What this task involves:
Copy out every line exactly, passing over the pictures.

***

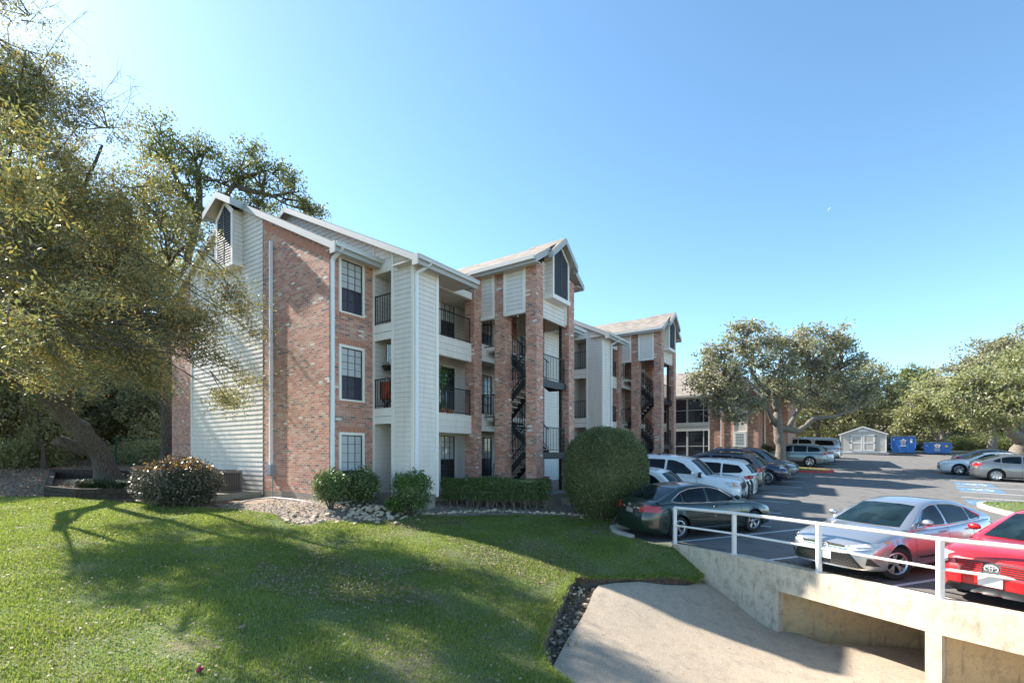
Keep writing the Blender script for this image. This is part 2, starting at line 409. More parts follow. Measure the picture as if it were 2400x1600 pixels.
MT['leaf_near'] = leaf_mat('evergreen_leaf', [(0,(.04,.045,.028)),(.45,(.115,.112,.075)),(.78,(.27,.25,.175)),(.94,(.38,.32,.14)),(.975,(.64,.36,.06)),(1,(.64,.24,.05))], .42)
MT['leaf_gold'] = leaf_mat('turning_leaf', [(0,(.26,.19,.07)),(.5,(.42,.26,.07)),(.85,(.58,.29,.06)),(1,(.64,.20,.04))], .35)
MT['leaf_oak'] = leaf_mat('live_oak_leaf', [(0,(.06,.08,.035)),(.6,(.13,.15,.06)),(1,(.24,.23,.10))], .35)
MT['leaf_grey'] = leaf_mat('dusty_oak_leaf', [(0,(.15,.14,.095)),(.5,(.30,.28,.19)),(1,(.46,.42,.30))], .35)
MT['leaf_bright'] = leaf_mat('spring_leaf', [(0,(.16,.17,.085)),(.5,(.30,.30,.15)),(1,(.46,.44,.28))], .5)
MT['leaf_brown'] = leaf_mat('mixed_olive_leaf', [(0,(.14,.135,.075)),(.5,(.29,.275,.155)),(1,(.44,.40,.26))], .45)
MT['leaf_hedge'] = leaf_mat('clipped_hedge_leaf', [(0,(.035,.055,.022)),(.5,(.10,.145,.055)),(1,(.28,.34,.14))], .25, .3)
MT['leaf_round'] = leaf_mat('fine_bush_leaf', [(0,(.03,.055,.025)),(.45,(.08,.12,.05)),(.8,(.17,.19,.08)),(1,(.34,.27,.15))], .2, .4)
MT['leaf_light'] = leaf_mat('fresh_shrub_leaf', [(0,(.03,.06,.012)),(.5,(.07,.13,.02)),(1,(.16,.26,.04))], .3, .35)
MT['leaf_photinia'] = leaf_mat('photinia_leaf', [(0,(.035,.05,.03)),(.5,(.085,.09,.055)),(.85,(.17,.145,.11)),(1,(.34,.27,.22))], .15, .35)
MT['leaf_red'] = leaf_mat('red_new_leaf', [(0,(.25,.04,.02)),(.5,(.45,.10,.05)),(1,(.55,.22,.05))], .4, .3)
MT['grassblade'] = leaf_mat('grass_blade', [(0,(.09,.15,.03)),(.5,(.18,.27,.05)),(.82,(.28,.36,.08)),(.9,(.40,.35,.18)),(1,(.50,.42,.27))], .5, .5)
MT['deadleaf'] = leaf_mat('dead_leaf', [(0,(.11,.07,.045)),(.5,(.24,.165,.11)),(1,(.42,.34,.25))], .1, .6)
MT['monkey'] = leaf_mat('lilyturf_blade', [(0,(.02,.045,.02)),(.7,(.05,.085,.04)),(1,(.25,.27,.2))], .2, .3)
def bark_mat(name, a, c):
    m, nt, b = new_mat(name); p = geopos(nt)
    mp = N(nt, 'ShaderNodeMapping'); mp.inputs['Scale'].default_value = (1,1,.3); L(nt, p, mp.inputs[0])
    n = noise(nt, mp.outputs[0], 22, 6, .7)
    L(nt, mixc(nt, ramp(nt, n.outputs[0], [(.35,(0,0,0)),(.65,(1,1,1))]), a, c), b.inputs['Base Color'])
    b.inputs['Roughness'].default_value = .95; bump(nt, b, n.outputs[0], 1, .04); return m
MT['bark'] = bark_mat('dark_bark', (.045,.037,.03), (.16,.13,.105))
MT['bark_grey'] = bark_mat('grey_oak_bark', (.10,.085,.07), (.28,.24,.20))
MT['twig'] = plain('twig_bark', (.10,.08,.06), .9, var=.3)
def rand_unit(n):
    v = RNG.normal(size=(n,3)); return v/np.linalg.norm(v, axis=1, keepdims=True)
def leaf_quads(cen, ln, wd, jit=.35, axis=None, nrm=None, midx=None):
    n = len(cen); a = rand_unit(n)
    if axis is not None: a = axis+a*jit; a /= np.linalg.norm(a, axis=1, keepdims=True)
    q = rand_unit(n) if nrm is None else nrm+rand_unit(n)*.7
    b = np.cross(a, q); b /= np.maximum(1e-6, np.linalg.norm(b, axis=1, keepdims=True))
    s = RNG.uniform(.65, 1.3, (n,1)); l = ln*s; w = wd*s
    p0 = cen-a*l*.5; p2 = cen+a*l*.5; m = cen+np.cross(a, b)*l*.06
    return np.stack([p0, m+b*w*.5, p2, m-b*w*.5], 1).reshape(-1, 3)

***

Answer to this exercise:
Keep writing the Blender script for this image. This is part 2, starting at line 409. More parts follow. Measure the picture as if it were 2400x1600 pixels.
MT['leaf_near'] = leaf_mat('evergreen_leaf', [(0,(.04,.045,.028)),(.45,(.115,.112,.075)),(.78,(.27,.25,.175)),(.94,(.38,.32,.14)),(.975,(.64,.36,.06)),(1,(.64,.24,.05))], .42)
MT['leaf_gold'] = leaf_mat('turning_leaf', [(0,(.26,.19,.07)),(.5,(.42,.26,.07)),(.85,(.58,.29,.06)),(1,(.64,.20,.04))], .35)
MT['leaf_oak'] = leaf_mat('live_oak_leaf', [(0,(.06,.08,.035)),(.6,(.13,.15,.06)),(1,(.24,.23,.10))], .35)
MT['leaf_grey'] = leaf_mat('dusty_oak_leaf', [(0,(.15,.14,.095)),(.5,(.30,.28,.19)),(1,(.46,.42,.30))], .35)
MT['leaf_bright'] = leaf_mat('spring_leaf', [(0,(.16,.17,.085)),(.5,(.30,.30,.15)),(1,(.46,.44,.28))], .5)
MT['leaf_brown'] = leaf_mat('mixed_olive_leaf', [(0,(.14,.135,.075)),(.5,(.29,.275,.155)),(1,(.44,.40,.26))], .45)
MT['leaf_hedge'] = leaf_mat('clipped_hedge_leaf', [(0,(.035,.055,.022)),(.5,(.10,.145,.055)),(1,(.28,.34,.14))], .25, .3)
MT['leaf_round'] = leaf_mat('fine_bush_leaf', [(0,(.03,.055,.025)),(.45,(.08,.12,.05)),(.8,(.17,.19,.08)),(1,(.34,.27,.15))], .2, .4)
MT['leaf_light'] = leaf_mat('fresh_shrub_leaf', [(0,(.03,.06,.012)),(.5,(.07,.13,.02)),(1,(.16,.26,.04))], .3, .35)
MT['leaf_photinia'] = leaf_mat('photinia_leaf', [(0,(.035,.05,.03)),(.5,(.085,.09,.055)),(.85,(.17,.145,.11)),(1,(.34,.27,.22))], .15, .35)
MT['leaf_red'] = leaf_mat('red_new_leaf', [(0,(.25,.04,.02)),(.5,(.45,.10,.05)),(1,(.55,.22,.05))], .4, .3)
MT['grassblade'] = leaf_mat('grass_blade', [(0,(.09,.15,.03)),(.5,(.18,.27,.05)),(.82,(.28,.36,.08)),(.9,(.40,.35,.18)),(1,(.50,.42,.27))], .5, .5)
MT['deadleaf'] = leaf_mat('dead_leaf', [(0,(.11,.07,.045)),(.5,(.24,.165,.11)),(1,(.42,.34,.25))], .1, .6)
MT['monkey'] = leaf_mat('lilyturf_blade', [(0,(.02,.045,.02)),(.7,(.05,.085,.04)),(1,(.25,.27,.2))], .2, .3)
def bark_mat(name, a, c):
    m, nt, b = new_mat(name); p = geopos(nt)
    mp = N(nt, 'ShaderNodeMapping'); mp.inputs['Scale'].default_value = (1,1,.3); L(nt, p, mp.inputs[0])
    n = noise(nt, mp.outputs[0], 22, 6, .7)
    L(nt, mixc(nt, ramp(nt, n.outputs[0], [(.35,(0,0,0)),(.65,(1,1,1))]), a, c), b.inputs['Base Color'])
    b.inputs['Roughness'].default_value = .95; bump(nt, b, n.outputs[0], 1, .04); return m
MT['bark'] = bark_mat('dark_bark', (.045,.037,.03), (.16,.13,.105))
MT['bark_grey'] = bark_mat('grey_oak_bark', (.10,.085,.07), (.28,.24,.20))
MT['twig'] = plain('twig_bark', (.10,.08,.06), .9, var=.3)
def rand_unit(n):
    v = RNG.normal(size=(n,3)); return v/np.linalg.norm(v, axis=1, keepdims=True)
def leaf_quads(cen, ln, wd, jit=.35, axis=None, nrm=None, midx=None):
    n = len(cen); a = rand_unit(n)
    if axis is not None: a = axis+a*jit; a /= np.linalg.norm(a, axis=1, keepdims=True)
    q = rand_unit(n) if nrm is None else nrm+rand_unit(n)*.7
    b = np.cross(a, q); b /= np.maximum(1e-6, np.linalg.norm(b, axis=1, keepdims=True))
    s = RNG.uniform(.65, 1.3, (n,1)); l = ln*s; w = wd*s
    p0 = cen-a*l*.5; p2 = cen+a*l*.5; m = cen+np.cross(a, b)*l*.06
    return np.stack([p0, m+b*w*.5, p2, m-b*w*.5], 1).reshape(-1, 3)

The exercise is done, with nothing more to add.